In keeping with the trend, Rahul Gandhi created a flutter with his thoughts on the nuclear deal and allied subjects on the electronic media on July 17 that rang through most of the English-language print medium the following day. The response then was perhaps quantitatively bigger than that two days later when he tagged his reflections to energy security. Rahul Gandhi had indulgently reminisced on his father’s fondness for the computer. He had quoted Bill Gates on once having said that he did not envisage more than 500 computers in operation at any given time. Computers were now everywhere. Likewise, doubts on the potential of nuclear energy for everyday use did not dishearten him. What was the harm in anticipating the day a scientist made a breakthrough, and presumably reached nuclear energy to every doorstep? He went on to recall that telecom and IT had changed the face of the country (and that the nuclear deal could do the same). He claimed an overarching accord among the country’s youth on the deal’s beneficial possibilities. He was prepared to see the Congress sacrifice office to carry such a worthy project to its logical conclusion.

Leftists would have been clear in their minds that Rahul Gandhi and they were focusing on incongruent constituencies even if both were part of the same ruling coalition. Their aversion to the handling of policies that had created uneven growth was well-known. Rahul Gandhi’s publicly-pronounced faith in them appeared to tell only a part of the narrative. By July 20, a section of the Times of India’s edition (The Sunday Mumbai Mirror) had carried a story on Rahul Gandhi touring some of the distress spots of Vidarbha the next day (Friday, July 18).

In the Indian context the pre-trust motion alignments were inevitable till one outgrew the need for the other. But what if it came too soon or at the wrong time for the people they represented and governed (read inflation and rising prices)? One can imagine the ordinary person’s dilemma. Not that he would give it too much time or thought. He would slip into a convenient comfort zone (that the parties of the people would do the needful for him) and get busy adjusting to the terms on which he would fend for himself. The government would gradually have to cut down on “non-productive expenditure”, various subsidies would be pruned and his cost of living would go up both in direct and indirect ways. But he could be spared for wondering why people so skilled in the cut and thrust of competitive politics did not close ranks and turn their energies on providing cover for him by negotiating their plans in such a way that he did not have to pay the price for them. Hopefully, such conditions can still be created.

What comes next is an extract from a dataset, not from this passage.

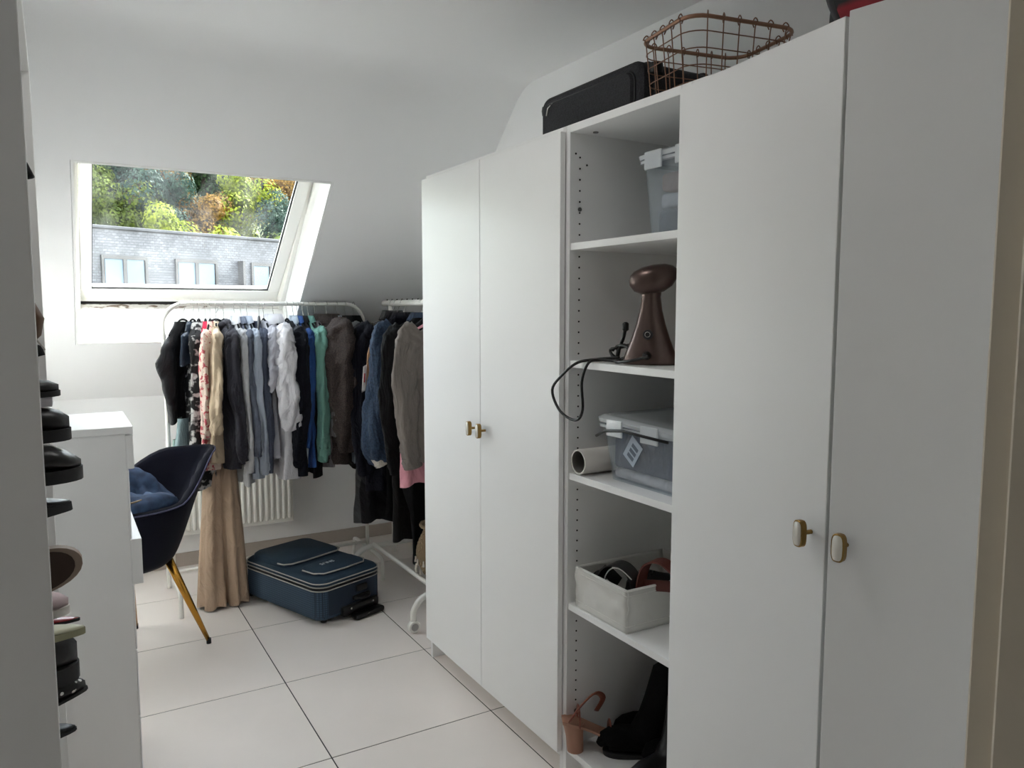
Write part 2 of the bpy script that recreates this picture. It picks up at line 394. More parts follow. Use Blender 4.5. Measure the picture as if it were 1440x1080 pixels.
CR = {'dark green': crown_mesh(1, (24, 42, 26), (50, 68, 36)), 'olive green': crown_mesh(2, (48, 62, 24), (92, 102, 40)),
      'yellow-green': crown_mesh(3, (72, 86, 24), (122, 128, 42)), 'rust red': crown_mesh(4, (64, 36, 24), (98, 58, 40)),
      'blue-green': crown_mesh(5, (28, 46, 42), (56, 74, 62)), 'golden orange': crown_mesh(6, (92, 66, 28), (128, 100, 44))}
tb = new(); tube(tb, [(0, 0, -1.9), (.02, 0, -1), (0, .03, 0), (.02, 0, .5)], [.09, .07, .05, .02], 7); TR = obj('trunk', tb, mat('bark', (70, 60, 50), .9)).data
bpy.data.objects.remove(bpy.data.objects['trunk'])
kinds = [['olive green', 'yellow-green', 'olive green', 'dark green', 'yellow-green', 'olive green', 'dark green'],
         ['yellow-green', 'olive green', 'dark green', 'olive green', 'blue-green', 'dark green', 'yellow-green', 'golden orange', 'rust red'],
         ['blue-green', 'dark green', 'olive green', 'blue-green', 'golden orange', 'dark green', 'blue-green', 'golden orange'],
         ['dark green', 'blue-green', 'dark green', 'dark green', 'blue-green', 'golden orange', 'dark green', 'blue-green'],
         ['blue-green', 'dark green', 'blue-green', 'olive green', 'dark green', 'blue-green', 'dark green', 'golden orange']]
def hill_z(y):
    for (a, za), (c, zc) in zip(rows[:-1], rows[1:]):
        if y <= c: return za+(zc-za)*(y-a)/(c-a)
    return rows[-1][1]
for ri, (Y, rad) in enumerate(((72, 4.0), (88, 4.4), (106, 5.0), (128, 6.0), (152, 7.0))):
    span = (.30*Y+10); nT = 12
    for k in range(nT):
        X = -6 + k*(span+8)/(nT-1) + random.uniform(-1, 1); y = Y+random.uniform(-4, 4)
        kd = kinds[ri][(k*3+ri) % len(kinds[ri])] if k % 2 else kinds[ri][k % len(kinds[ri])]
        s = rad*random.uniform(.85, 1.15)
        zz = hill_z(y)+s*1.15
        t = thing('tree', '%s tree, %s from the left in the %s row on the wooded hillside' % (kd, ('first', 'second', 'third', 'fourth', 'fifth', 'sixth', 'seventh', 'eighth', 'ninth', 'tenth', 'eleventh', 'twelfth')[k], ('front', 'second', 'third', 'fourth', 'hindmost')[ri]), 'tree', (X, y, zz), 0, 'trees on the hillside beyond the house')
        f = bpy.data.objects.new('foliage', CR[kd]); COL.objects.link(f); f.parent = t; f.scale = (s, s, s*1.1); f.rotation_euler = (0, 0, random.uniform(0, 6.28)); f['kind'] = 'stuff'
        tk = bpy.data.objects.new('trunk', TR); COL.objects.link(tk); tk.parent = t; tk.scale = (s, s, s)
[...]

Is the Common Man being reduced to a Cartoon?

THE bottom line is the space available for security and growth. On the face of things, we appear to be in retreat. An articulate television anchorperson had rhetorically inquired of her interlocutors in a studio discussion during the coverage of the nuclear deal whether the common man was being reduced to a cartoon. The metaphor seemed unkind (most probably unintended) to the popular print caricature who had regaled the reader for decades with his plight in similar circumstances. Nevertheless, it was a highly appropriate response to the subconscious marginalisation of a traditionally central figure, the person at the middle class level and below. Those above set the agenda as players in government, business and allied professions, sharing public space through their occupations and socio-economic networks.

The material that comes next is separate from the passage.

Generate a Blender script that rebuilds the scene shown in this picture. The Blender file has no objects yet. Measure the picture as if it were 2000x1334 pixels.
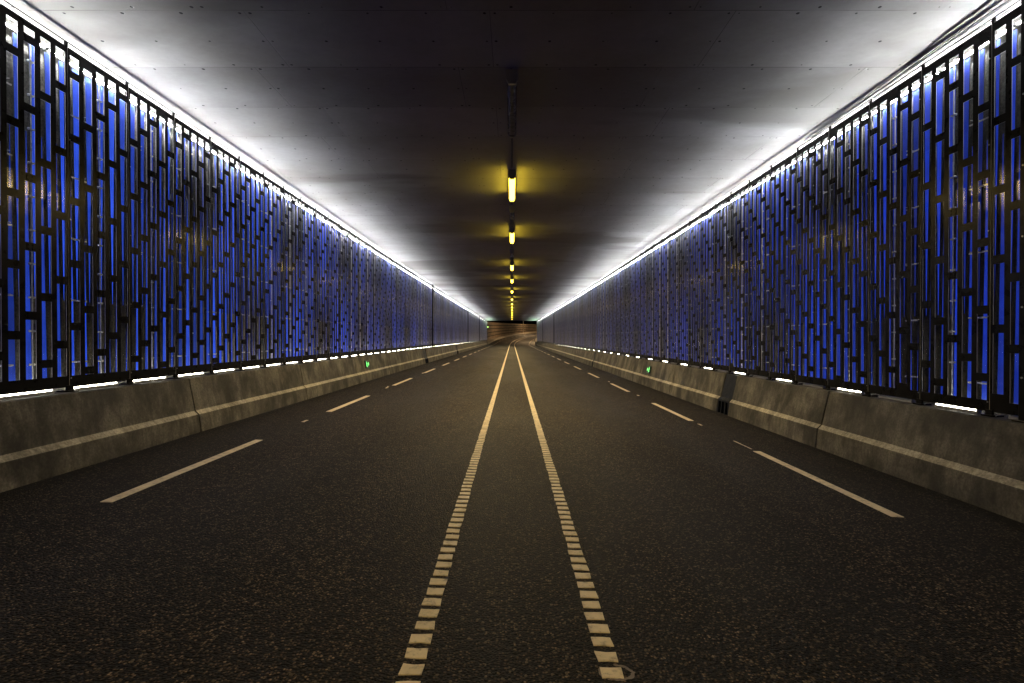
import bpy, bmesh, math, random
from mathutils import Vector
random.seed(7)
S = bpy.context.scene
col = S.collection
R = math.radians

# ------------------------------------------------------------------ camera, world, exposure
EYE = 1.6
cam = bpy.data.cameras.new('camera'); camo = bpy.data.objects.new('camera', cam); col.objects.link(camo)
cam.sensor_width = 36; cam.lens = 19.2; cam.clip_start = 0.05; cam.clip_end = 3000
camo.location = (0, 0, EYE); camo.rotation_euler = (R(90 - 0.43), 0, 0)
S.camera = camo
w = bpy.data.worlds.new('World'); S.world = w; w.use_nodes = True
nt = w.node_tree; bg = nt.nodes['Background']
sky = nt.nodes.new('ShaderNodeTexSky'); sky.sky_type = 'NISHITA'; sky.sun_disc = False
sky.sun_elevation = R(-8); sky.sun_rotation = R(120)
nt.links.new(sky.outputs[0], bg.inputs[0]); bg.inputs[1].default_value = 0.05
S.view_settings.view_transform = 'Standard'; S.view_settings.look = 'None'
S.view_settings.exposure = 0.0; S.view_settings.gamma = 1.0
S.render.engine = 'CYCLES'
cy = S.cycles
cy.use_denoising = True
cy.max_bounces = 6; cy.diffuse_bounces = 3; cy.glossy_bounces = 3; cy.transmission_bounces = 2
cy.transparent_max_bounces = 12; cy.caustics_reflective = False; cy.caustics_refractive = False
cy.sample_clamp_indirect = 4.0
cy.use_light_tree = True

# lamp strengths
L_COVE = 210.0; L_BAR = 30.0; L_LAMP = 15.0; L_BLUE = 0.55; P_COVE = 13.5; P_LAMP = 265.0; L_STREET = 4200.0

# ------------------------------------------------------------------ node helpers
class G:
    def __init__(s, name):
        s.mat = bpy.data.materials.new(name); s.mat.use_nodes = True
        s.nt = s.mat.node_tree
        s.b = s.nt.nodes['Principled BSDF']; s.out = s.nt.nodes['Material Output']
        s._c = None
    def n(s, t, **k):
        x = s.nt.nodes.new(t)
        for a, v in k.items(): setattr(x, a, v)
        return x
    def link(s, a, b):
        if isinstance(a, (int, float)): b.default_value = a
        elif isinstance(a, (tuple, list)): b.default_value = tuple(a) + ((1,) if len(a) == 3 and b.type == 'RGBA' else ())
        else: s.nt.links.new(a, b)
    def co(s):
        if s._c is None: s._c = s.n('ShaderNodeTexCoord').outputs['Object']
        return s._c
    def xyz(s):
        x = s.n('ShaderNodeSeparateXYZ'); s.link(s.co(), x.inputs[0]); return x.outputs
    def m(s, op, a, b=None, c=None):
        x = s.n('ShaderNodeMath', operation=op)
        s.link(a, x.inputs[0])
        if b is not None: s.link(b, x.inputs[1])
        if c is not None: s.link(c, x.inputs[2])
        return x.outputs[0]
    def map(s, v=None, scale=(1, 1, 1), loc=(0, 0, 0)):
        x = s.n('ShaderNodeMapping'); s.link(v or s.co(), x.inputs['Vector'])
        x.inputs['Scale'].default_value = scale; x.inputs['Location'].default_value = loc
        return x.outputs[0]
    def noise(s, scale, detail=4, rough=.55, v=None):
        x = s.n('ShaderNodeTexNoise'); s.link(v or s.co(), x.inputs['Vector'])
        x.inputs['Scale'].default_value = scale; x.inputs['Detail'].default_value = detail
        x.inputs['Roughness'].default_value = rough
        return x.outputs[0]
    def vor(s, scale, v=None, out='Distance'):
        x = s.n('ShaderNodeTexVoronoi'); s.link(v or s.co(), x.inputs['Vector'])
        x.inputs['Scale'].default_value = scale
        return x.outputs[out]
    def rng(s, v, a, b, c=0., d=1.):
        x = s.n('ShaderNodeMapRange'); s.link(v, x.inputs[0])
        for i, q in enumerate((a, b, c, d)): x.inputs[i + 1].default_value = q
        return x.outputs[0]
    def mix(s, f, a, b):
        x = s.n('ShaderNodeMix', data_type='RGBA'); s.link(f, x.inputs['Factor'])
        s.link(a, x.inputs[6]); s.link(b, x.inputs[7]); return x.outputs[2]
    def mul(s, a, b):
        x = s.n('ShaderNodeMix', data_type='RGBA', blend_type='MULTIPLY'); x.inputs['Factor'].default_value = 1
        s.link(a, x.inputs[6]); s.link(b, x.inputs[7]); return x.outputs[2]
    def bump(s, h, dist, strength=1.):
        x = s.n('ShaderNodeBump'); x.inputs['Distance'].default_value = dist; x.inputs['Strength'].default_value = strength
        s.link(h, x.inputs['Height']); s.link(x.outputs[0], s.b.inputs['Normal'])
    def set(s, **k):
        for a, v in k.items():
            s.link(v, s.b.inputs[{'color': 'Base Color', 'rough': 'Roughness', 'metal': 'Metallic', 'spec': 'Specular IOR Level',
                                  'emit': 'Emission Color', 'power': 'Emission Strength', 'coat': 'Coat Weight'}[a]])
        return s.mat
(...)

The stereotypical common man does not have much margin for clear and explicit enterprise. Strictly speaking, he has never been a mover and a shaker. But he has been the democratic hedge against instability, the political insurance for maintaining the legitimacy of the legal structure. Extreme global trouble-spots from Afghanistan to Africa are hard put today to revive the class to which he belongs, to indemnify their volatility. In India he can choose his political representatives, but if taken together with the vast majority of the still unlettered, he does not quite measure up to the part of influencing necessary reform. He has to remain a mute spectator to post-election processes (of governance, business and so forth) where entrenched privileges can shut the door on him and exercise control through supeior management of people and resources. Their domination can extend beyond national frontiers in a “globalised” environment and they can become unassailable, more importantly unaccountable to him even when his own fate is being decided. A matching illustration of such a scenario could be found in the case of the Indian farmer if his labours are eventually superseded by the lifting of domestic tariffs that bring in imports to displace his produce from his own market. The higher inputs for production created by diversification of agriculture abroad is being added to his burden, as is the espousal of capital-intensive techniques of production that could eventually throw him out of business altogether. This cycle has already caused devastation in Africa and other parts of the world, notably Bangladesh.

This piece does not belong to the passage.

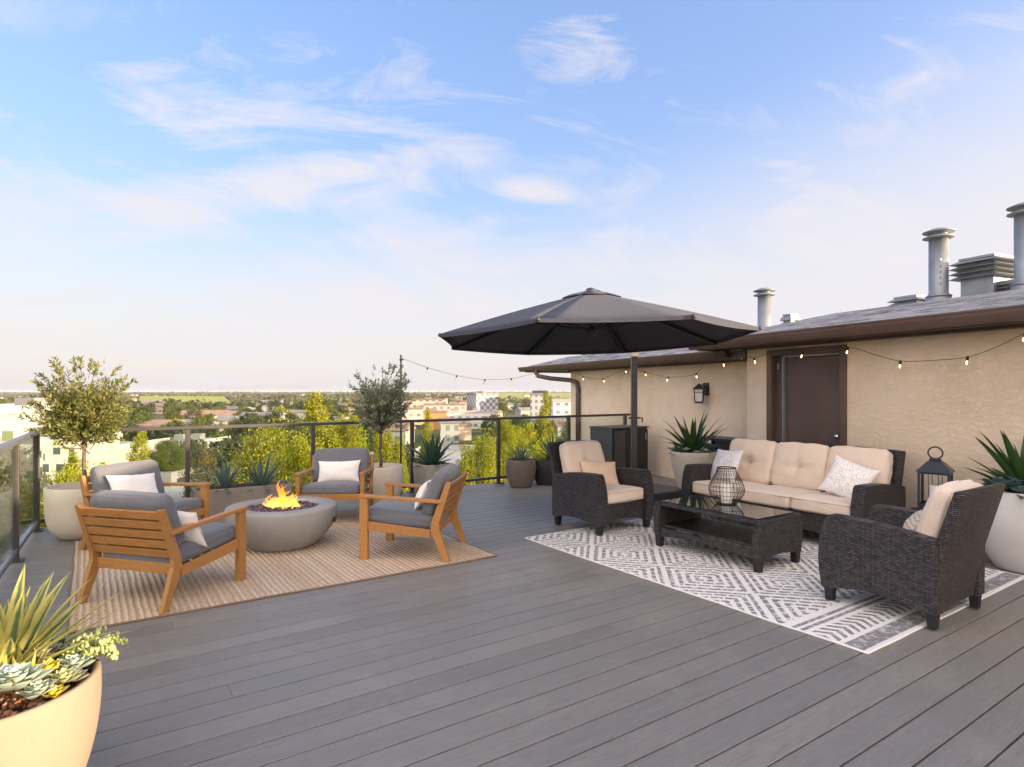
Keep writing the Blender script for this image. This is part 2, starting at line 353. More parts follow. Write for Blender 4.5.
lw = m.n('LayerWeight', Blend=.4).outputs[1]; mx = m.n('MixShader', i0=m.math('ADD', m.math('MULTIPLY', lw, .55), .12), i1=em.outputs[0], i2=m.n('BsdfGlossy', Color=(1,.95,.85), Roughness=.08).outputs[0]); m.t.links.new(mx.outputs[0], m.out.inputs[0]); M['bulb'] = m.m
m = NT('clear_bulb_unlit'); m.fin((.75,.72,.68), .1, 0, .5); M['bulboff'] = m.m
M['wax'] = plain('candle_wax', (.80,.76,.68), .6, 0, .04)
M['frost'] = plain('frosted_glass', (.62,.60,.55), .35, 0, .06)
M['cable'] = plain('black_cable', (.018,.016,.016), .7)
M['wire'] = plain('bronze_wire', (.055,.040,.032), .45, .3)
M['umb'] = fabric('charcoal_canopy', (.068,.071,.094)); M['umb'].node_tree.nodes['Principled BSDF'].inputs['Sheen Weight'].default_value = .05; M['umbpole'] = plain('umbrella_mast', (.055,.050,.052), .4, .4)
M['bark'] = plain('bark', (.13,.095,.066), .9, 0, .35, 18, .7, 40, bdist=.012)
# leaves
def stripleaf(name, mid, edge, lo=.30, hi=.40, tip=None, rough=.45, trans=.15):
    m = NT(name); s = m.n('SeparateXYZ', Vector=m.n('TexCoord').outputs['UV'])
    e = m.math('ABSOLUTE', m.math('SUBTRACT', s.outputs[0], .5)); r = m.island()
    e = m.math('ADD', e, m.math('MULTIPLY', m.math('SUBTRACT', m.noise(m.coord('Object', (1,1,1)), 30, 2), .5), .12))
    c = m.mix(m.ramp(e, [(lo, (0,)*3), (hi, (1,)*3)]), mid, edge)
    c = m.mix(m.math('MULTIPLY', r, .35), c, tuple(x*.62 for x in mid))
    m.bump(m.math('SINE', m.math('MULTIPLY', s.outputs[0], 60.0)), .12, .002)
    m.fin(c, rough, 0, .4)
    tr = m.n('BsdfTranslucent', Color=c); mx = m.n('MixShader', i0=trans, i1=m.b.outputs[0], i2=tr.outputs[0]); m.t.links.new(mx.outputs[0], m.out.inputs[0])
    return m.m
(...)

Political parties that adopt his cause will predictably get his support. His localised interests will also be reflected in the schema of such parties. Attrition between the different tiers of governance, namely, the local, state and national levels, will give each layer its own particular flavour. The global sphere will also intermittently impinge on his consciousness through events precipitated by “arrangements” like the nuclear deal. But as the speaker adjudged the best in the televised debate on the nuclear deal among CNN-IBN viewers suggested, items on the ordinary person’s security agenda, namely, food, employment, education, shelter and “voice”, were his primary concerns. They will continue to creep into the public discourse. The degree to which our processes of governance recognise and help provide them will also determine how far we can go in the quest of attaining capabilities that are dependent on these provisions. For all the inhibitions we have in acknowledging the role of the media, it has collectively addressed the aforesaid ideas fairly creditably. It was left to Mehbooba Mufti Mohammad Syed to confess that she was one among the majority of parliamentarians who did not follow the nuclear deal. What the debate and the political crisis around it reflected was the state of the nation and the many contestations within it. There are correctives for aberrations and the soundness of governance in future will depend on how effectively justice is delivered. Public opinion in the US played a hand in guiding the stipulations of debate in the presidential elections towards human security and public welfare. They were brought home to us by the media. If there were peace after the storm, the luxury of chewing over it would have made a difference.

The debate on the nuclear deal was an eye-opener. The media made both vision and comprehension easier. Otherwise depressing scenes were an outgrowth of the unfinished project of human security. The global dimension has made its impact, though it has been doing so through modern history. Discretion and selectivity have to inform the Indian comeback. Voices from Parliament partially mirrored those priorities, though they were essentially moulded by thoughts of their constituencies. Despite a certain marginalisation of the common man, who was never a power factor, he remains in the picture as a stabiliser. The debate and the events surrounding it also acted as safety-valves for the system.